Today...
Today has been an inspirational day.
I first woke up, and went about my usual Sunday morning routine, coffee, and a shower, and prepared to go to Church with my Girlfriend, and our friends from the Youth Group.
I then walked my Girlfriend to where she works, where I dropped her off thinking that she would work for most of the rest of the day, and that we wouldn't have a lot of time together. At this point, I was informed by my mom that we had a visiting dog, and that we needed to take it to the Humane Society because we couldn't find its owner. I met this little dog and was astonished at how friendly, and well-mannered a dog it was. It was by far the happiest little mutt that I have ever met. I had the child-like hope that we would "get to keep the doggy please please please" although realistically I knew that we couldn't. However, it did rekindle my love for animals, particularly cats and dogs, and remind me that some day I hope to be able to own an entire zoo's worth of dogs and cats and take care of them all, and give them love and a home.
After having dropped the dog off at the Humane Society, I was informed by my girlfriend that she was actually given the rest of the day off. Alas some happy news! We picked her up from her place of work - Onion World, in Walla Walla - and we came home. Here we watched a cute movie, The Proposal, and enjoyed each others' company, thereafter walking to a local candy store called Brights and sharing a strawberry milkshake together. This was among one of my favorite dates, because while it was nothing too special, we spent so much time just talking, and enjoying each other, it was what I call perfection.

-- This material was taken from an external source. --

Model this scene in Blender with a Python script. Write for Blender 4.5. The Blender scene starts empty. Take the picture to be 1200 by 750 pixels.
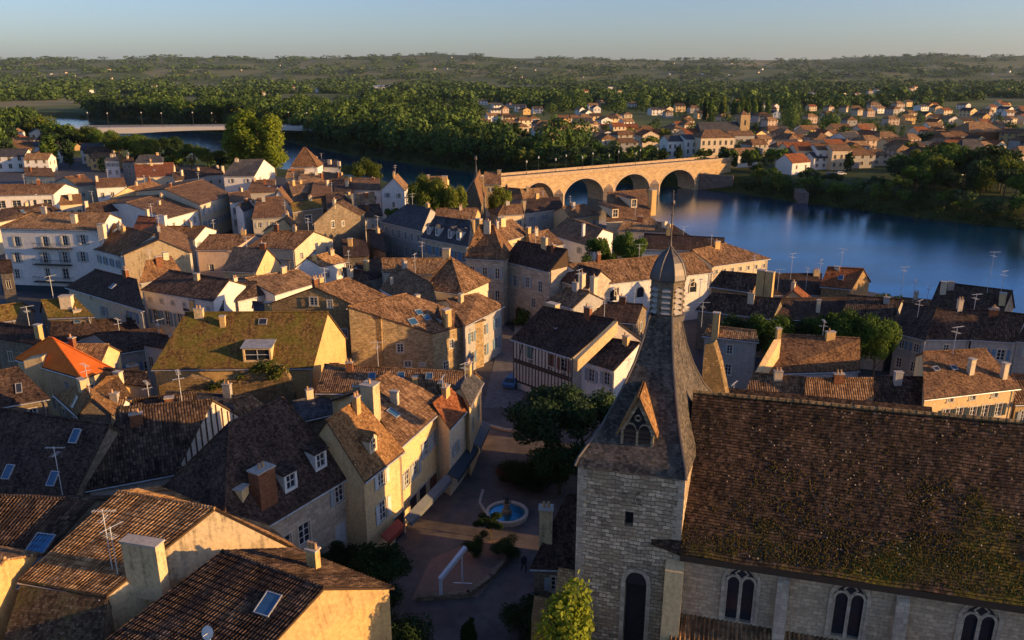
import bpy, math, random
from mathutils import Vector, Matrix, noise
random.seed(7)
R=math.radians
H=40.0; FPX=924.0; PITCH=math.atan((375-88)/FPX)
CP,SP=math.cos(PITCH),math.sin(PITCH)
V=Vector
# ---- survey helpers: a sight line of the photograph meets a real height, giving a real position
def ray(px,py):
    a=px-600; b=375-py
    return V((a,FPX*CP+b*SP,-FPX*SP+b*CP))
def at(px,py,z):
    d=ray(px,py); t=(z-H)/d.z
    return V((d.x*t,d.y*t,z))
def proj(p):
    z=p[2]-H; f=p[1]*CP-z*SP; u=p[1]*SP+z*CP
    return (600+FPX*p[0]/f,375-FPX*u/f)
def hitplane(px,py,p0,n):
    d=ray(px,py); o=V((0,0,H)); k=d.dot(n)
    if abs(k)<1e-9: return p0.copy()
    return o+d*((p0-o).dot(n)/k)
sc=bpy.context.scene
COL=sc.collection
sc.world=bpy.data.worlds.new("World"); sc.world.use_nodes=True

# ---------------------------------------------------------------- materials
MATS={}
def newmat(name):
    m=bpy.data.materials.new(name); m.use_nodes=True
    nt=m.node_tree; b=nt.nodes['Principled BSDF']; b.inputs['Specular IOR Level'].default_value=0.2
    b.inputs['Roughness'].default_value=0.85
    MATS[name]=m
    return m,nt,b
def N(nt,t,**k):
    n=nt.nodes.new(t)
    for a,v in k.items(): setattr(n,a,v)
    return n
def ramp(nt,stops,src):
    r=N(nt,'ShaderNodeValToRGB'); e=r.color_ramp.elements
    e[0].position=stops[0][0]; e[0].color=(*stops[0][1],1)
    e[1].position=stops[-1][0]; e[1].color=(*stops[-1][1],1)
    for p,c in stops[1:-1]:
        q=e.new(p); q.color=(*c,1)
    nt.links.new(src,r.inputs[0]); return r.outputs[0]
def noise_n(nt,vec,scale,detail=4,rough=.6):
    n=N(nt,'ShaderNodeTexNoise'); n.inputs['Scale'].default_value=scale; n.inputs['Detail'].default_value=detail; n.inputs['Roughness'].default_value=rough
    nt.links.new(vec,n.inputs['Vector']); return n.outputs['Fac']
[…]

So after that we walked home, and with some brief conversation, I was told that I should read my mom and her fiance Ken's blog at www.stardustglobalventures.com
I read Ken's most recent post, and was very touched. I was touched to be called a hero. It's one thing for my mom, or somebody who I have known my entire life to call me a hero. While it matters to me, and I do appreciate ego-building comments, it's not necessarily as powerful as when it comes from somebody who hasn't been in your life since childhood. Ken's post stardust was thoughtful, and in a way humbling. I didn't realize that he thought of me like that. I appreciate his presence, probably more than anyone can guess, with as sarcastic as he and I are with each other. But I did not know that the appreciation was mutual.
I am touched that he has expressed such a feeling of me, and that he describes me in such a good light. Some days the banter between he and I is hard to distinguish between serious and joking. But that post told me that the banter is always joking. No matter what he and I say out loud, we seem to have come to a mutual appreciation, and maybe, even on some level, a loving friendship.

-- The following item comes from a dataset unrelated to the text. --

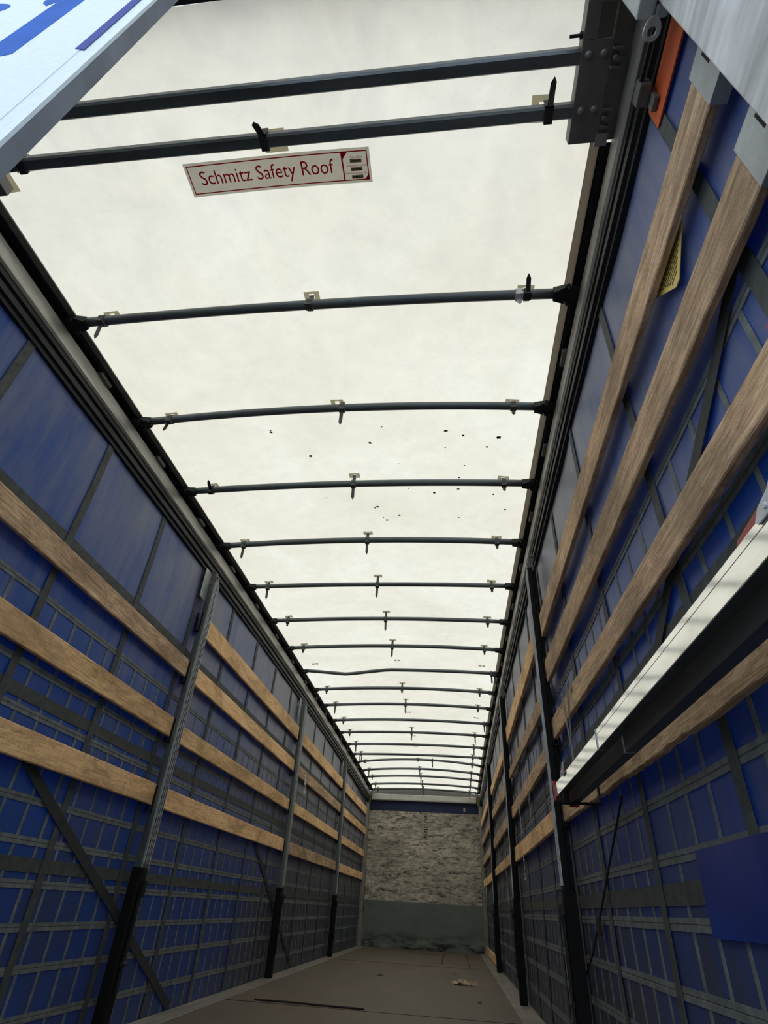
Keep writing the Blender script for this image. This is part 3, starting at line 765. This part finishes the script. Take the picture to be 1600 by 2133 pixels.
tag(lp_, 'rear corner post hidden behind the half shut left door', 'post')
o = MB()
# long sliding pull rod beside the curtain track at the rear right
r = empty('curtain_tensioner', (1.225, .75, 2.6))
part(MB().tube([(1.213, .47, 2.60), (1.213, .66, 2.62)], .007, 8), 'pull_rod', 'dark', r)
part(MB().box(1.205, 1.240, .64, .70, 2.590, 2.640), 'slide_block', 'greyplate', r, bevel=.004)
tag(r, 'dark curtain tensioner rod beside the orange strip', 'tensioner')

# ------------------------------------------------------------------ wooden slats
def slat(s, y0, y1, z0b, z0t, z1b, z1t, m, label, group, seed, notch=None, ragged=.0015, x_in=1.2195, thick=.023):
    """plank from y0 to y1; bottom/top heights at both ends"""
    rr = random.Random(seed); off = rr.uniform(0, 90)
    L = y1-y0; n = int(L/.03)+2; yc = (y0+y1)/2
    prof = lambda b, t_: [(0.003, b), (thick-.003, b), (thick, b+.003), (thick, t_-.003), (thick-.003, t_), (0.003, t_), (0, t_-.004), (0, b+.004)]
    mb = MB(); zc = (z0b+z0t+z1b+z1t)/4
    for i in range(n+1):
        f = i/n; y = y0+L*f; b = z0b+(z1b-z0b)*f; t_ = z0t+(z1t-z0t)*f
        jb = ragged*.5*noise.noise(Vector((off, y*3, 0)))+ragged*1.6*noise.noise(Vector((off, y*24, 5)))
        jt = ragged*.5*noise.noise(Vector((off, y*3, 9)))+ragged*.8*noise.noise(Vector((off, y*19, 7)))
        if notch:
            for (ny0, ny1, dz) in notch:
                if ny0 < y < ny1: jt -= dz*min(1, (min(y-ny0, ny1-y))/(.25*(ny1-ny0)))
        bow = .004*math.sin(math.pi*f)*rr.choice([1])*noise.noise(Vector((off, 2, 2)))*2
        for (x, z) in prof(b+jb, t_+jt): mb.v.append((s*(x_in+x)+s*0, y, z+bow))
    for i in range(n):
        for k in range(8):
            k2 = (k+1) % 8; mb.f.append((i*8+k, i*8+k2, (i+1)*8+k2, (i+1)*8+k))
    mb.f += [tuple(range(8)), tuple(range((n+1)*8-1, n*8-1, -1))]
    o = mb.build('wooden_slat', m, None, origin=(s*(x_in+thick/2), yc, zc)); tag(o, label, 'slat', group); return o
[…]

Ken came into my life at a point in time that I was very angry. I'm still angry some days. And I always knew that he'd never be the same father figure to me that Ron my step-dad was, but I always said we could be "friends." Never did I truly believe that until now though. I said it to keep my mom happy. I said it to keep the peace. But it's clear to me that what I said in a shallow connotation, has become true. Ken is a friend. A true friend.
And as I've always stated, Ken and I will likely never have a father-son type of relationship. But what we have now, is a friendship, full of love, inspiration, and idolization - if that's a word. And yes I did say a friendship full of love. Because while we may both be unwilling to on some level say the words "I love you" to each other - at least I am, because there's a barrier there for me still on some level because of circumstances - we do, I believe, love each other.
So this post goes to the day, the experiences, the love, and the inspiration.
To Emily, and to the animals of the world, both stray and domestic that need love and affection, and to Ken.
Comments
Yes, there's a whole lotta love whether we say it or not. I plan on sharing our lives for a lifetime ahead.